Material

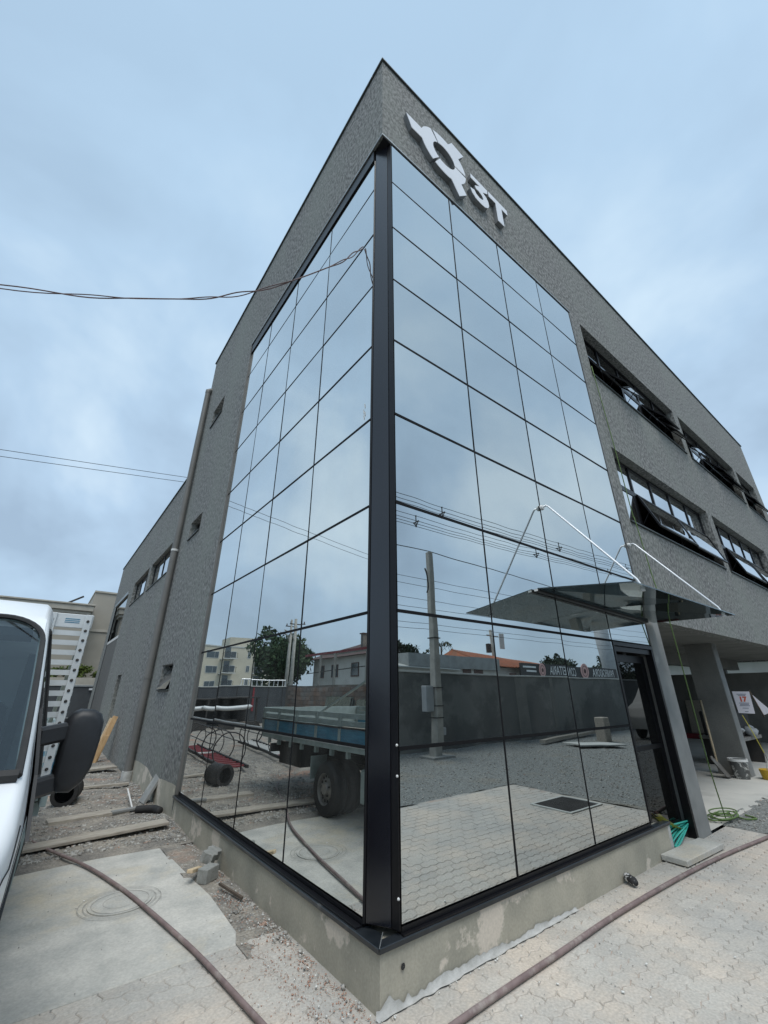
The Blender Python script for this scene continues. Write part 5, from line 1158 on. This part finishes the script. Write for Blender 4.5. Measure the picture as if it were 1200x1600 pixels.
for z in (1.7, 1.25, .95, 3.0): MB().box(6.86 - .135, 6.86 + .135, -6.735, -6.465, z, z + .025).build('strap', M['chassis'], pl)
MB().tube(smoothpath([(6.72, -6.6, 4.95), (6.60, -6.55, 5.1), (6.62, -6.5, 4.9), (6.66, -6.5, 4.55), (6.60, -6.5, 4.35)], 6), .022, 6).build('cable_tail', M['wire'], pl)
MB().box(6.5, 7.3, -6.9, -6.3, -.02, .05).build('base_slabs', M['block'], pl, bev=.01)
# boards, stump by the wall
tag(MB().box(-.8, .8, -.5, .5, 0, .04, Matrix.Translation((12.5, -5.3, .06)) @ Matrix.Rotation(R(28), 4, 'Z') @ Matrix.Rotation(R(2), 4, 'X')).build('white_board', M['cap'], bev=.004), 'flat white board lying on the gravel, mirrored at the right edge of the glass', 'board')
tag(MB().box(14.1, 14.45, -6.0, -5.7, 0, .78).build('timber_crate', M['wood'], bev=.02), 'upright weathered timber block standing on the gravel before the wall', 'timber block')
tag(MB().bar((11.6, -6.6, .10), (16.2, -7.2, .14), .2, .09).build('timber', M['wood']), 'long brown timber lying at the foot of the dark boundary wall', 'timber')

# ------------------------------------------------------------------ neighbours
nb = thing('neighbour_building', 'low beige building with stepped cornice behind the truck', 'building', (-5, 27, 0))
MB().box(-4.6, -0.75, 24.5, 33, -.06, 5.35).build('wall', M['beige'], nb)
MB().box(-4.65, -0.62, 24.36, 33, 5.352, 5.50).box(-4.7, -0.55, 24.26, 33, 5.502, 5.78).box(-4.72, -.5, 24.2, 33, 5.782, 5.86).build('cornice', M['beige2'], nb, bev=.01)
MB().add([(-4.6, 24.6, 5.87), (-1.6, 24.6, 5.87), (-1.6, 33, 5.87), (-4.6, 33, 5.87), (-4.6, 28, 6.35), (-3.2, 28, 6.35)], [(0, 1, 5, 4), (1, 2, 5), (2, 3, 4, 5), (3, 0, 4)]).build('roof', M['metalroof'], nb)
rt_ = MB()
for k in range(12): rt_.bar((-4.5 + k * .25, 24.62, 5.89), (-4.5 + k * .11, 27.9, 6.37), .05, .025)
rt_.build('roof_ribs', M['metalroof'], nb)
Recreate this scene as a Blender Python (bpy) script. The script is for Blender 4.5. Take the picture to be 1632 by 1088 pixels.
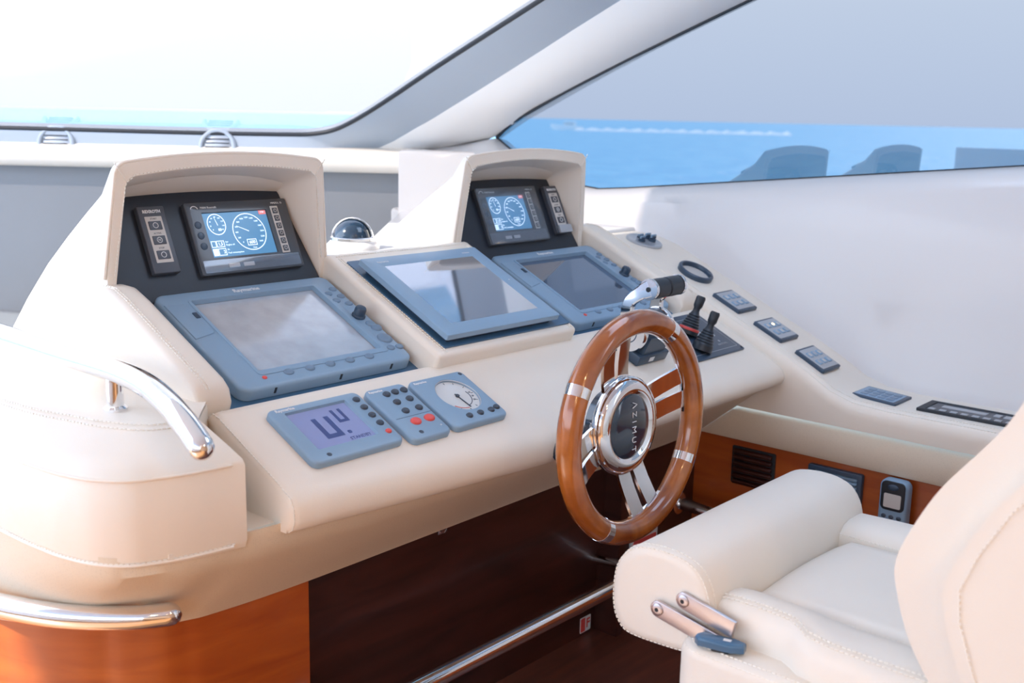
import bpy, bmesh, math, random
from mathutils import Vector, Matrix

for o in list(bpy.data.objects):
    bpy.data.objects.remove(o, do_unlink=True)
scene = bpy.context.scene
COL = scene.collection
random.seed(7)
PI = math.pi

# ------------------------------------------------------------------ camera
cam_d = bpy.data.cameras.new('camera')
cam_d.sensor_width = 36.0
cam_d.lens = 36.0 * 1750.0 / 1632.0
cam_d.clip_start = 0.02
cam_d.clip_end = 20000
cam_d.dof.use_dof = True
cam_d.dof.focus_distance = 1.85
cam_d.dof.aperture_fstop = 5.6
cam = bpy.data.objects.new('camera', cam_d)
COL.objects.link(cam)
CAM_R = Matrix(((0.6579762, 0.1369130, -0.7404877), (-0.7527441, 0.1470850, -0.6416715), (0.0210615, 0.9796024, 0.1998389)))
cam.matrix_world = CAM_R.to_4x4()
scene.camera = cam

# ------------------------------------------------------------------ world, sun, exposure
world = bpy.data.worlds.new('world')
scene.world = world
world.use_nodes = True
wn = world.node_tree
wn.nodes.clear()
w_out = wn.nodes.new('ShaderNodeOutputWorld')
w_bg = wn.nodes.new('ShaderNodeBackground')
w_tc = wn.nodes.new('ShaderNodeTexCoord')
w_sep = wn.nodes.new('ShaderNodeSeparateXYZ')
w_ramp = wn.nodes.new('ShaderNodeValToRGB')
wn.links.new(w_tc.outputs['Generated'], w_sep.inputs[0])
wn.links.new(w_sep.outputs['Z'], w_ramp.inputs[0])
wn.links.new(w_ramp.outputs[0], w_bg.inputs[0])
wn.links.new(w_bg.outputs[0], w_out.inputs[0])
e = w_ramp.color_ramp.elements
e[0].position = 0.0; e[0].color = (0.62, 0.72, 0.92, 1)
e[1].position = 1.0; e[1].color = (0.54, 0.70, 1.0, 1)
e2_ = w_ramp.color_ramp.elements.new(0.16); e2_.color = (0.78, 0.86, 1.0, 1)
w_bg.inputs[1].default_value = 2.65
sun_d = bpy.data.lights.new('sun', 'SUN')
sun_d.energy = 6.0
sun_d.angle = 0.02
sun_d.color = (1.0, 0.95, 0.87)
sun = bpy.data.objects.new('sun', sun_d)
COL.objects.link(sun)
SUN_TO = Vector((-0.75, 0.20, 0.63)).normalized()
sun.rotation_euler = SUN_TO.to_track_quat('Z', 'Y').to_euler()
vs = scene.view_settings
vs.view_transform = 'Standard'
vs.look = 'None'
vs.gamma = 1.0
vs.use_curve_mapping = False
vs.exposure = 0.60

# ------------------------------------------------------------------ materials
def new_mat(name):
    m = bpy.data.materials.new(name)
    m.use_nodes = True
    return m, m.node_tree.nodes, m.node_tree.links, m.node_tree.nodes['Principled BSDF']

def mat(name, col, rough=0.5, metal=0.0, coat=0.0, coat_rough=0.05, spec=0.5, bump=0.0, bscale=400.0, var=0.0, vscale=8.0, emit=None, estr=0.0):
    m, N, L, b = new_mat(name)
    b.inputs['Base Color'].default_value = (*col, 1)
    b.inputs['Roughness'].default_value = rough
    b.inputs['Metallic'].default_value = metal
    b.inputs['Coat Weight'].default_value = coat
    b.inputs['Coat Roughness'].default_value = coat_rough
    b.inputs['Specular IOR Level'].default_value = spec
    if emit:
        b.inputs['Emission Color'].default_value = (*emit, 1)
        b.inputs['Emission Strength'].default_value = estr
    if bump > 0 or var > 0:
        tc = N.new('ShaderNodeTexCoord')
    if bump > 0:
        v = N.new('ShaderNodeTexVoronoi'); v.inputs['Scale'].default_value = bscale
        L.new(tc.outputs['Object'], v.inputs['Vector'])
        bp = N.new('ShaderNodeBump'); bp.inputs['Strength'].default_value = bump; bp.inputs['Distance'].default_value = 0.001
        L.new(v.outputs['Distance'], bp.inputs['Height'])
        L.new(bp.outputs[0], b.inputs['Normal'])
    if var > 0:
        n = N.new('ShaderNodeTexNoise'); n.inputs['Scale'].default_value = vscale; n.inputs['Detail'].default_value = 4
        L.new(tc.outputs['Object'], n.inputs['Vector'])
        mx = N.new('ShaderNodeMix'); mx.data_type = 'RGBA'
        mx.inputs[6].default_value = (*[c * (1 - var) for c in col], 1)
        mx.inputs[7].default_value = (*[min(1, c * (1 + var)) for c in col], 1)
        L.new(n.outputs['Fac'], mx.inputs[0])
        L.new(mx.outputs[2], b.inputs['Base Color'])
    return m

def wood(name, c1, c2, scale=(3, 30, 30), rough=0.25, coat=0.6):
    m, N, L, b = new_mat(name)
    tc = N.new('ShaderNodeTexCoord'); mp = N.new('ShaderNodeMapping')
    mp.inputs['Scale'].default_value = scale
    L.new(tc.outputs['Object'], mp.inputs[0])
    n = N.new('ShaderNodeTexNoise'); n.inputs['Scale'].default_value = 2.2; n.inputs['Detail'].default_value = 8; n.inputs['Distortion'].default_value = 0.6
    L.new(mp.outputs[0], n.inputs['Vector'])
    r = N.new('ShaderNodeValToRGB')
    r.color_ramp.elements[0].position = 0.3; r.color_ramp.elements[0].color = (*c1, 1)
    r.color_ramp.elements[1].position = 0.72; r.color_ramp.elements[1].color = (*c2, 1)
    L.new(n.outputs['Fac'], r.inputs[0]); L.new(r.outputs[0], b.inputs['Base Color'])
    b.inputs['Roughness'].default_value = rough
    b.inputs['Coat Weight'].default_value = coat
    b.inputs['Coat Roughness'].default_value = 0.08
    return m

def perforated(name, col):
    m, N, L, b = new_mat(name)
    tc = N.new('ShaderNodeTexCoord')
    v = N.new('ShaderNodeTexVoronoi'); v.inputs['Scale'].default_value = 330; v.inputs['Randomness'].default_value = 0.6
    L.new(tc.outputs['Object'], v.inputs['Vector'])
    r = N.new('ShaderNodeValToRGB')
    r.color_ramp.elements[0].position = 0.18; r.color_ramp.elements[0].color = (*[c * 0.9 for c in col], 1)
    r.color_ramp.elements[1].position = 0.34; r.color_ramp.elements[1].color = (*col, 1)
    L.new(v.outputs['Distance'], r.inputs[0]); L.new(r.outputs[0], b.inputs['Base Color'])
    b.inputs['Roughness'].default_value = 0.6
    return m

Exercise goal
Above are some entries; copy exactly the lines from the line with "Recreate this scene" through the line with "from mathutils import Vector, Matrix", both included, but none of the pictures.

Answer in full
Recreate this scene as a Blender Python (bpy) script. The script is for Blender 4.5. Take the picture to be 1632 by 1088 pixels.
import bpy, bmesh, math, random
from mathutils import Vector, Matrix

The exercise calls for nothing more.